İlk Olarak Genel Konuda "Alevi Açılımı"Konusunda Şu Görüşler Öne Çıktı:
Nadir Karakuş (Kanaat Önderi): Alevi haklarına yönelik somut adımlar atılmasının son derece memnuniyet verici, ancak açılımın zamanlamasının kafalarda tereddütler oluşturuyor. Aleviliğin kültürel boyutuyla birlikte inanç yapısının da dikkate alınması lazım. Devletin cemevlerine ve dedelere para değil, tüm inançlara eşit mesafede olmalı. Ayrıca din dersleri zorunlu ders olmaktan çıkartılmalıdır.
Ömer Koşik (PTT-Sendikacı-Kesk): Dürt açilimini benimsiyorum. dünyanin her yerinde olduğu gibi bizlerin yaşadiği coğrafyada da egemenler, halklari dürterler. bir bakiyorsunuz, alevi-sünni diye… bir bakiyorsunuz, türk-kürt diye… bir bakiyorsunuz, dinli-dinsiz diye… ya da bunlara benzer ayrilik yanlari dürtülmüş halklarin. gerçi bazen de futbol taraftarliği bile dürtmede kullanilmiyor değil. çünkü egemenlerin dürtme nedeni, bir çiftçinin öküzünü dürtmesinden farkli değil. dünyanin bütün egemenleri, halklari bu nedenle dürttükleri gibi, çiftçi de, etrafindaki güzelliklerle ilgilenmesin, yemyeşil otlara dalmasin diye dürter öküzünü. ha babam de babam çift sürsün öküz. budur çiftçinin derdi. peki ben bu dürt politikasini mi benimsiyorum yani? elbette hayir! benim benimsediğim dürtme politikasi, yüzyillar boyu, yan yana durmasi gerekenlerin, egemenler tarafindan dürtüle dürtüle nasirlaşmiş olan ana damarlarini harekete geçirmeyi sağlayacak olandir. ben de, kürt, türk, ermeni, alevi, sünni, çerkez, kadin, erkek, yaşli, genç,… ayrimi yapmadan tüm emekçileri dürtmek istiyorum. ey benim üreten insanlarim! iki sinif vardir! burjuvazi ve proleterya! bir yandan olmayan öte yandandir! sinifsalsa, doğrudur dürt politikasi. gerisi fesatliktir. fasaryadir. emek cephesini bölme amaçlidir.
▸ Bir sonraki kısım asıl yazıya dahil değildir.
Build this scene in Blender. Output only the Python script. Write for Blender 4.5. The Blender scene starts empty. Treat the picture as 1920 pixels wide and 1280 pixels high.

Akay Aktaş (gazeteci-Emekli Öğretmen-Kanaat Önderi): İşin özü unutuluyor. Alevi kimliği ve tanımlama yapılmıyor. Sadece Alevilerin bütün talepleri Cem evlerinin giderlerinin karşılanması ve dedelere maaş bağlanması olarak görülüyor. Kaldı ki Alevilerin böyle bir sorunu yoktur. Zaten bu giderler karşılanmaktadır. Aleviliğin kültür olarak algılanarak Kültür ve Turizm Bakanlığı'na bağlamak yetersiz olur. Bunu doğru bulmuyoruz. Biz Aleviler laik bir ülkeden yanayız. Böyle bir ülkede devletin dini, dinin de devleti olmaz. Devlet tüm inançlara eşit mesafede durur. Eğer Alevi dedelerine maaş bağlanmasına alkış yaparsak kendi kültürümüzü inkar etmiş oluruz. Kaldı ki sadece Alevilik bir kültür değil. O zaman 'cem evleri cümbüş evleri' diyenlerin mantığı desteklenmiş olur. İnanç boyutu da göz önüne alınmalıdır. Cem evlerinde inanç ve kültür beraber yaşamaktadır. Yapılması gereken devletin inançlara eşit mesafede durması gerekir. Herkesin kendi inançlarını kendi imkanlarıyla yaşaması gerekir.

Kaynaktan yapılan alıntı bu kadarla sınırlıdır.